Hardware Failure

I am fairly new to soldering hardware components, and I recently tried soldering connector pins onto my board so I could connect the WIFI Shield, and something went wrong. I tried connecting to my board using the IDE with the WIFI Shield plugged into my board, and I got a couple flashes of green from the LED and then solid white that doesn’t turn off until I disconnect the board. I’m not sure if I soldered it poorly and caused a hardware failure, but after soldering the connectors on I checked for continuity between adjacent pins to make sure I wasn’t going to short anything. Here are some pictures of my soldering (I know it is a bit hard to see), and any advice I can get on how to fix this would be greatly appreciated!

I need a bit more resolution on that image. I can’t really tell.

Does the board work without the wifi shield attached?

I’m having some trouble getting a higher resolution image with my camera, but I will post some once I can. Yes the board worked fine before I attempted to solder the connectors on, now the board flashes green a few times and then has the solid white light regardless of whether the WIFI Shield is plugged in or not and the IDE doesn’t think the board is there at all. Another interesting note I just noticed, when I first plug the board in when the light flashes blue I hear the audio cue that a device has been connected, but then when the LED switches to solid white I get the audio cue that a device has been disconnected.

Yeah, it looks like some solder is really close to the ground from what I can see in the picture.

I’d check for any shorts like that which may have been created and then it should work again. We can send a replacement otherwise as I can see our manufacturing sticker on the back.

I cleaned up the board a little to make sure there were no shorts, and I believe I found the problem- I’m using a R1 camera board and a R2 WIFI Shield, and I didn’t ensure the pins matched up fully before connecting them and I connected a few mismatched pins that shouldn’t have been connected (due to the R1 and R2 boards having slightly different pin layouts). Would this mismatch cause some components on either the camera board and/or WIFI Shield to burn out?

It shouldn’t. Also, the R1/R2 doesn’t matter. Pins have the same functions.

The camera board has the pins on the right side as GND, Vin, P7, P8, P9, SYN, BOOT, RST while the pins on the corresponding side for the WIFI Shield is GND, VCC, P7, P8, RST, BOOT, SWD, SWC. So this isn’t a possible cause for a hardware malfunction?

No, those are just labels. None of the pins that are different are connected to anything on the WiFi shield.

Ok that’s good to know, but then I’m still lost as to what could be causing my issue. The board also smells like a component might’ve burnt out, but I’m fairly confident there were no shorts caused due to my soldering (although I could always be mistaken).

Hi, can you try reloading the firmware? Click connect while the board is not connected to the PC and follow the dialogs.

I followed the steps and connected the wire between BOOT and RST and I get stuck on this screen while the white LED never goes off.

The white LED shouldn’t turn on if the device is in DFU mode. It’s still running the normal firmware.

Please try connecting BOOT0 to 3.3V pin (other side of the board).

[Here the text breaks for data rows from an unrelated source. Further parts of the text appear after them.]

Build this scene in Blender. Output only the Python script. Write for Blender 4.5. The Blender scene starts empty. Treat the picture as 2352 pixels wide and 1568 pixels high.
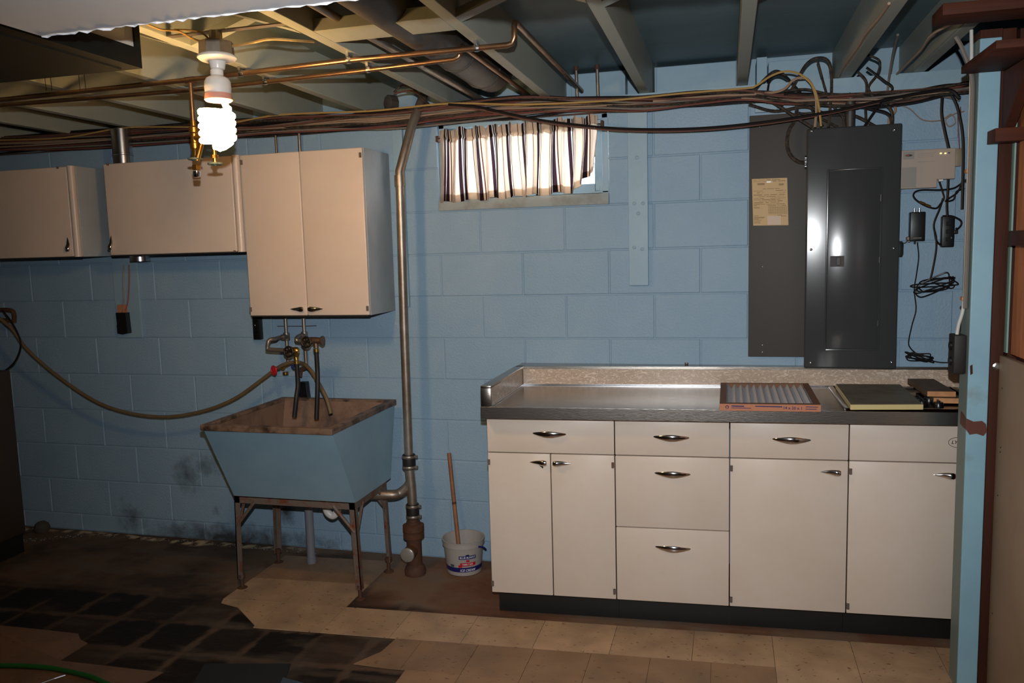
import bpy, bmesh, math, random
import numpy as np
from mathutils import Vector, Matrix
random.seed(7); RNG = np.random.default_rng(7)
SC = bpy.context.scene
COL = bpy.data.collections.new('basement'); SC.collection.children.link(COL)

# ------------------------------------------------------------ camera
FPX = 1848.0; YAW, PITCH, ROLL = -0.263153, -0.112359, -0.027648
CAMP = Vector((1.33408, -3.6749, 1.52675))
def cam_axes():
    cy, sy, cp, sp = math.cos(YAW), math.sin(YAW), math.cos(PITCH), math.sin(PITCH)
    cr, sr = math.cos(ROLL), math.sin(ROLL)
    r0 = Vector((cy, -sy, 0)); f = Vector((sy*cp, cy*cp, sp)); u = r0.cross(f)
    return r0*cr + u*sr, u*cr - r0*sr, f
CR, CU, CF = cam_axes()
cam = bpy.data.objects.new('camera', bpy.data.cameras.new('camera')); COL.objects.link(cam)
M4 = Matrix.Identity(4)
for i in range(3):
    M4[i][0] = CR[i]; M4[i][1] = CU[i]; M4[i][2] = -CF[i]; M4[i][3] = CAMP[i]
cam.matrix_world = M4
cam.data.sensor_width = 36; cam.data.lens = FPX/2352*36; cam.data.clip_start = 0.05
SC.camera = cam
def ray(u, v): return CR*((u-1176)/FPX) - CU*((v-784)/FPX) + CF
def atY(u, v, Y): r = ray(u, v); return CAMP + r*((Y-CAMP.y)/r.y)
def atZ(u, v, Z): r = ray(u, v); return CAMP + r*((Z-CAMP.z)/r.z)
def atX(u, v, X): r = ray(u, v); return CAMP + r*((X-CAMP.x)/r.x)

# ------------------------------------------------------------ world, flash, exposure
W = bpy.data.worlds.new('sky'); SC.world = W; W.use_nodes = True
bg = W.node_tree.nodes['Background']; bg.inputs[0].default_value = (0.93, 0.97, 1.0, 1); bg.inputs[1].default_value = 22.0
fl = bpy.data.lights.new('camera_flash', 'SPOT'); fl.energy = 232; fl.color = (0.95, 0.98, 1.0)
fl.spot_size = math.radians(102); fl.spot_blend = 1.0; fl.shadow_soft_size = 0.012
flo = bpy.data.objects.new('camera_flash', fl); COL.objects.link(flo)
flo.location = CAMP + CU*0.15 + CR*0.0
flo.rotation_euler = (ray(1370, 690)).to_track_quat('-Z', 'Y').to_euler()
SC.view_settings.view_transform = 'Standard'; SC.view_settings.look = 'None'
SC.view_settings.gamma = 1.0; SC.view_settings.use_curve_mapping = False
SC.view_settings.exposure = 0.0
BULB_STRENGTH = 108.0

# ------------------------------------------------------------ materials
def s2l(c):
    c = [x/255 for x in c]
    return tuple((x/12.92 if x <= .04045 else ((x+.055)/1.055)**2.4) for x in c) + (1,)
def mat(name, rgb, rough=.5, metal=0, noise=0, nscale=8, rgb2=None, bump=0, bscale=60, spec=.5, aniso=0, coat=0, stretch=None, thr=None):
    m = bpy.data.materials.new(name); m.use_nodes = True; nt = m.node_tree; N = nt.nodes; L = nt.links
    b = N['Principled BSDF']; c = s2l(rgb)
    b.inputs['Base Color'].default_value = c; b.inputs['Roughness'].default_value = rough; b.inputs['Metallic'].default_value = metal
    b.inputs['Specular IOR Level'].default_value = spec
    if coat: b.inputs['Coat Weight'].default_value = coat; b.inputs['Coat Roughness'].default_value = .15
    if aniso: b.inputs['Anisotropic'].default_value = aniso
    geo = N.new('ShaderNodeNewGeometry'); src = geo.outputs['Position']
    if stretch:
        mp = N.new('ShaderNodeMapping'); mp.inputs['Scale'].default_value = stretch; L.new(src, mp.inputs[0]); src = mp.outputs[0]
    if rgb2:
        n = N.new('ShaderNodeTexNoise'); n.inputs['Scale'].default_value = nscale; n.inputs['Detail'].default_value = 6; n.inputs['Roughness'].default_value = .65
        L.new(src, n.inputs['Vector'])
        r = N.new('ShaderNodeValToRGB'); lo, hi = thr or (.35, .7)
        r.color_ramp.elements[0].position = lo; r.color_ramp.elements[1].position = hi
        r.color_ramp.elements[0].color = c; r.color_ramp.elements[1].color = s2l(rgb2)
        L.new(n.outputs[0], r.inputs[0]); L.new(r.outputs[0], b.inputs['Base Color'])
    if bump:
        n2 = N.new('ShaderNodeTexNoise'); n2.inputs['Scale'].default_value = bscale; n2.inputs['Detail'].default_value = 5
        L.new(src, n2.inputs['Vector'])
        bp = N.new('ShaderNodeBump'); bp.inputs['Strength'].default_value = bump; bp.inputs['Distance'].default_value = .004
        L.new(n2.outputs[0], bp.inputs['Height']); L.new(bp.outputs[0], b.inputs['Normal'])
    return m
def blotch(m, spots, rgb, nscale=14, mapx=(1, 1, 1)):
    """shaped stains of their own colour around given places"""
    nt = m.node_tree; N = nt.nodes; L = nt.links; b = N['Principled BSDF']
    src = b.inputs['Base Color'].links[0].from_socket if b.inputs['Base Color'].links else None
    geo = N.new('ShaderNodeNewGeometry')
    nz = N.new('ShaderNodeTexNoise'); nz.inputs['Scale'].default_value = nscale; nz.inputs['Detail'].default_value = 8; nz.inputs['Roughness'].default_value = .7
    L.new(geo.outputs['Position'], nz.inputs['Vector'])
    acc = None
    for (p, rad, sc, st) in spots:
        sub = N.new('ShaderNodeVectorMath'); sub.operation = 'SUBTRACT'; sub.inputs[1].default_value = p; L.new(geo.outputs['Position'], sub.inputs[0])
        mul = N.new('ShaderNodeVectorMath'); mul.operation = 'MULTIPLY'; mul.inputs[1].default_value = sc; L.new(sub.outputs[0], mul.inputs[0])
        ln = N.new('ShaderNodeVectorMath'); ln.operation = 'LENGTH'; L.new(mul.outputs[0], ln.inputs[0])
        mr = N.new('ShaderNodeMapRange'); mr.inputs['From Min'].default_value = rad; mr.inputs['From Max'].default_value = 0
        mr.inputs['To Min'].default_value = 0; mr.inputs['To Max'].default_value = st; L.new(ln.outputs['Value'], mr.inputs['Value'])
        if acc is None: acc = mr.outputs[0]
        else:
            a = N.new('ShaderNodeMath'); a.operation = 'MAXIMUM'; L.new(acc, a.inputs[0]); L.new(mr.outputs[0], a.inputs[1]); acc = a.outputs[0]
    ad = N.new('ShaderNodeMath'); ad.operation = 'ADD'; L.new(acc, ad.inputs[0]); L.new(nz.outputs[0], ad.inputs[1])
    mr = N.new('ShaderNodeMapRange'); mr.inputs['From Min'].default_value = .72; mr.inputs['From Max'].default_value = 1.25; mr.inputs['To Max'].default_value = .92
    L.new(ad.outputs[0], mr.inputs['Value'])
    mx = N.new('ShaderNodeMix'); mx.data_type = 'RGBA'; L.new(mr.outputs[0], mx.inputs['Factor'])
    if src: L.new(src, mx.inputs['A'])
    else: mx.inputs['A'].default_value = b.inputs['Base Color'].default_value
    mx.inputs['B'].default_value = s2l(rgb); L.new(mx.outputs['Result'], b.inputs['Base Color'])

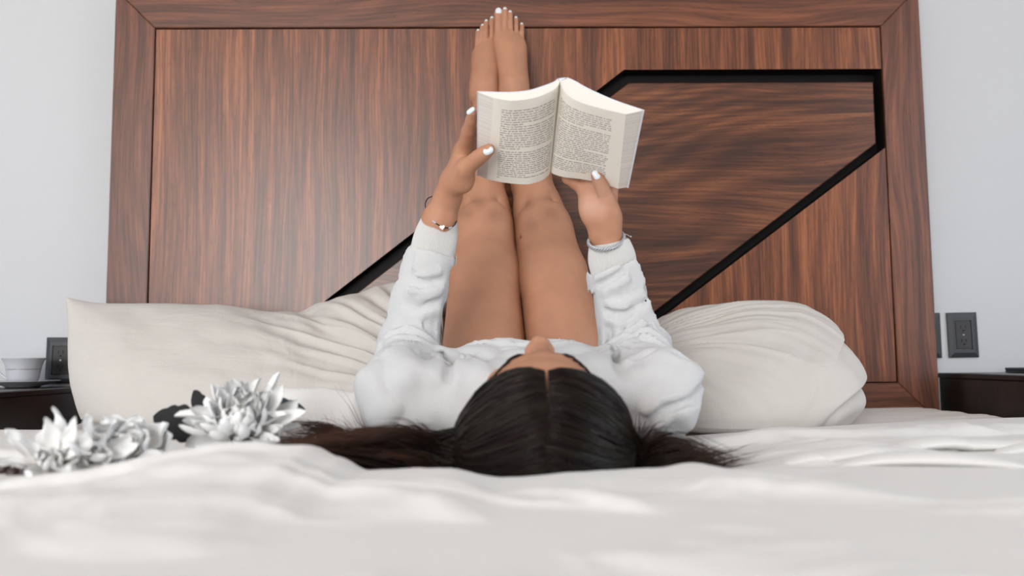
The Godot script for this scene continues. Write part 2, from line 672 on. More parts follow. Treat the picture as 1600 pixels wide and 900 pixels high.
func build_nightstands() -> void:
	for k in 2:
		var sg := -1.0 if k == 0 else 1.0
		var topy := 0.645 if k == 0 else 0.658
		var n := thing("nightstand", ["dark wenge nightstand left of the bed, under the white cup", "dark wenge nightstand right of the bed with a flat black tray"][k], "nightstand", Vector3(-1.333 if k == 0 else 1.302, 0, 0.205))
		obj("top", bevel_box(Vector3(0.55, 0.012, 0.52), 0.002, Vector3(0, topy - 0.006, 0)), M["wenge"], n)
		obj("body", bevel_box(Vector3(0.546, topy - 0.112, 0.514), 0.002, Vector3(0, (topy - 0.012 + 0.10) / 2.0, 0)), M["wenge"], n)
		var d := obj("drawer", bevel_box(Vector3(0.52, 0.20, 0.016), 0.002, Vector3(0, topy - 0.14, 0.266)), M["wenge"], n)
		obj("knob", bevel_box(Vector3(0.14, 0.012, 0.02), 0.003, Vector3(0, topy - 0.14, 0.284)), M["metal_line"], d)
		for x in [-0.23, 0.23]:
			for z in [-0.2, 0.2]:
				obj("leg", bevel_box(Vector3(0.04, 0.10, 0.04), 0.002, Vector3(x, 0.05, z)), M["wenge"], n)



# ---------------------------------------------------------------- bedding
var dn := []


# height of the ridge of the duvet in front of the head (x across the bed)
const RIDGE := [
	Vector2(-0.6805, 0.5889), Vector2(-0.5312, 0.5908), Vector2(-0.4952, 0.5910), Vector2(-0.4534, 0.5971), Vector2(-0.3509, 0.6044),
	Vector2(-0.2723, 0.6150), Vector2(-0.2419, 0.6189), Vector2(-0.2175, 0.6090), Vector2(-0.1900, 0.5955), Vector2(-0.1138, 0.5964),
	Vector2(-0.0527, 0.5867), Vector2(0.0147, 0.5902), Vector2(0.0946, 0.5942), Vector2(0.1288, 0.5986), Vector2(0.1753, 0.5903),
	Vector2(0.2928, 0.5817), Vector2(0.4482, 0.5788), Vector2(0.6359, 0.5767)]


func curve_at(c: Array, x: float) -> float:
	if x <= c[0].x:
		return c[0].y
	for k in range(1, c.size()):
		if x < c[k].x:
			var t: float = (x - c[k - 1].x) / (c[k].x - c[k - 1].x)
			return lerpf(c[k - 1].y, c[k].y, t * t * (3.0 - 2.0 * t))
	return c[c.size() - 1].y


func gauss(x: float, z: float, cx: float, cz: float, rx: float, rz: float, turn := 0.0) -> float:
	var dx := x - cx
	var dz := z - cz
	var a := (dx * cos(turn) + dz * sin(turn)) / rx
	var b := (-dx * sin(turn) + dz * cos(turn)) / rz
	return exp(-(a * a + b * b))


# a fold of cloth: steep on the camera side, soft behind; from p to q (x, z), w wide, h high
func fold(x: float, z: float, p: Vector2, q: Vector2, w: float, h: float, skew := 0.35) -> float:
	var d := q - p
	var l := d.length()
	d /= l
	var r := Vector2(x, z) - p
	var s := r.dot(d) / l
	var o := r.dot(Vector2(-d.y, d.x))
	o += sin(s * 7.0 + p.x * 9.0) * w * 0.25
	var ends := smoothstep(-0.25, 0.15, s) * (1.0 - smoothstep(0.85, 1.25, s))
	var ww := w * (skew if o > 0.0 else 1.0)
	return h * ends * exp(-(o * o) / (ww * ww))


# how far the bed gives way under the woman and the pillows
func sag(x: float, z: float) -> float:
	return 0.085 * gauss(x, z, 0.0, 1.03, 0.17, 0.15) + 0.040 * gauss(x, z, -0.01, 0.60, 0.24, 0.34) + 0.020 * gauss(x, z, -0.55, 0.36, 0.5, 0.16) + 0.020 * gauss(x, z, 0.33, 0.44, 0.36, 0.20)


func crease(x: float, z: float, p: Vector2, q: Vector2, h: float) -> float:
	var d := q - p
	var l := d.length()
	d /= l
	var r := Vector2(x, z) - p
	var s := r.dot(d) / l
	if s < -0.1 or s > 1.1:
		return 0.0
	var o := r.dot(Vector2(-d.y, d.x)) + 0.006 * sin(s * 5.0)
	var w := sin(PI * clampf((s + 0.1) / 1.2, 0.0, 1.0))
	return h * w * exp(-(o * o) / (0.0065 * 0.0065))


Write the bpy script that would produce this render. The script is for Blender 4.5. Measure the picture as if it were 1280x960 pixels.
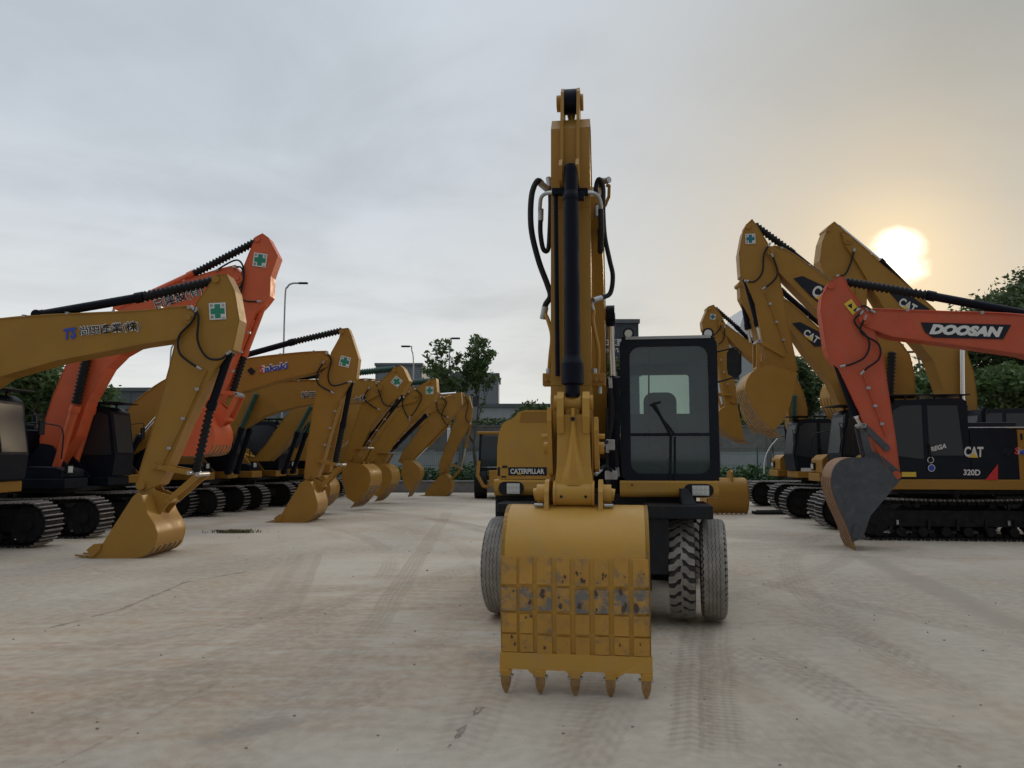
import bpy, math, random
from mathutils import Vector, Matrix, noise
R = math.radians; PI = math.pi
rnd = random.Random(7)
scn = bpy.context.scene
for o in list(bpy.data.objects): bpy.data.objects.remove(o)
C = scn.collection
# ------------------------------------------------------------------ camera
CH = 1.8; F = 961.0; PITCH = math.atan(90/F)
cd = bpy.data.cameras.new('camera'); cam = bpy.data.objects.new('camera', cd); C.objects.link(cam)
cd.sensor_width = 36; cd.lens = 36*F/1280; cd.clip_end = 3000; cd.clip_start = .05
cam.location = (0, 0, CH); cam.rotation_euler = (PI/2+PITCH, 0, 0)
scn.camera = cam
scn.render.resolution_x = 1024; scn.render.resolution_y = 768
def ray(px, py):
    c, s = math.cos(PITCH), math.sin(PITCH)
    a, b = (px-640)/F, (480-py)/F
    return Vector((a, c-b*s, s+b*c)).normalized()
def at(px, py, Y):
    d = ray(px, py); return Vector((0, 0, CH)) + d*(Y/d.y)
SUNP = (1119, 326); sd = ray(*SUNP)
SUN_EL = math.asin(sd.z); SUN_AZ = math.atan2(sd.x, sd.y)
# ------------------------------------------------------------------ world
w = bpy.data.worlds.new('World'); scn.world = w; w.use_nodes = True
nt = w.node_tree; nt.nodes.clear(); N = nt.nodes; L = nt.links
def wn(t, **k):
    n = N.new(t)
    for a, b in k.items(): setattr(n, a, b)
    return n
def wmath(op, a, b=None, c=None, clamp=False):
    n = wn('ShaderNodeMath', operation=op, use_clamp=clamp)
    for i, v in enumerate((a, b, c)):
        if v is None: continue
        if isinstance(v, (int, float)): n.inputs[i].default_value = v
        else: L.new(v, n.inputs[i])
    return n.outputs[0]
def wmix(f, a, b, bt='MIX'):
    n = wn('ShaderNodeMix', data_type='RGBA', blend_type=bt)
    for i, v in ((0, f), (6, a), (7, b)):
        if isinstance(v, (int, float)): n.inputs[i].default_value = v
        elif isinstance(v, tuple): n.inputs[i].default_value = (*v, 1)
        else: L.new(v, n.inputs[i])
    return n.outputs[2]
tc = wn('ShaderNodeTexCoord'); D = tc.outputs['Generated']
sky = wn('ShaderNodeTexSky', sky_type='NISHITA'); sky.sun_disc = False
sky.sun_elevation = SUN_EL; sky.sun_rotation = SUN_AZ; sky.air_density = 1.2; sky.dust_density = 2.5
vd = wn('ShaderNodeVectorMath', operation='DOT_PRODUCT'); L.new(D, vd.inputs[0]); vd.inputs[1].default_value = sd
dot = wmath('MAXIMUM', vd.outputs['Value'], 0.0)
sx = wn('ShaderNodeSeparateXYZ'); L.new(D, sx.inputs[0])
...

There should be no lights on it when it connects to the PC.

I connected BOOT0 to 3.3V and the LED still turns on (flashes green at first then solid white).

Huh, please verify the headers are soldered well. The system shouldn’t do that if it’s connected well. This is a hardware recovery feature of the chip, not our software.

Ok I will re-solder the headers tomorrow when I go into my school’s lab, and I will let you know if that solves my issue. Thanks again for taking the time to help me work through this troubleshooting!

After my first attempt to re-solder, the problem has not gone away. My Lab TA is currently taking a look at it and attempting to clean up my solder-job, so I will keep trying but I’m not sure if this will fix my issue. I may try to remove the header pins and see if I can get the board to work again that way.

After my Lab TA helped me clean up my soldering, after connecting the jumper wire between the BOOT and RST pins the LED wouldn’t turn white and after following the prompts in the IDE it said it successfully reprogrammed the device. Now I’m at this stage and the LED is back on white (I’m not sure if it’s working correctly at this point though):

Mmm, it might be broken. It’s getting stuck initializing the board. The White LED turns off when it’s done.

I’m wondering if you got solder into the SDRAM caps area… please check around the board if there are any shorts in the center.

Given you can relfash the chip the only thing that can take it down is that the SDRAM doesn’t boot anymore. That said… I don’t know how you would have gotten solder into that. It’s not near the pins.

Wait, you have an H7 regular.

There’s barely any hardware to fail on that thing. There’s no SDRAM. Please verify you don’t see any stray solder connections on the top of the board.

If you can flash it then it means the board is basically working. We don’t even need the sensor working too boot. Please try removing that sensor and see if the board connects.

I looked around and didn’t notice anything, so i tried again and I got through the initializing phase this time, and now the board is blinking blue and a popup of the file system came up so I think the board connected fully now. The only thing I’m unsure about is the Loading bar popup that isn’t going away:


Is it safe to disconnect the board now and assume it is working? Or should I wait for the loading bar popup to go away?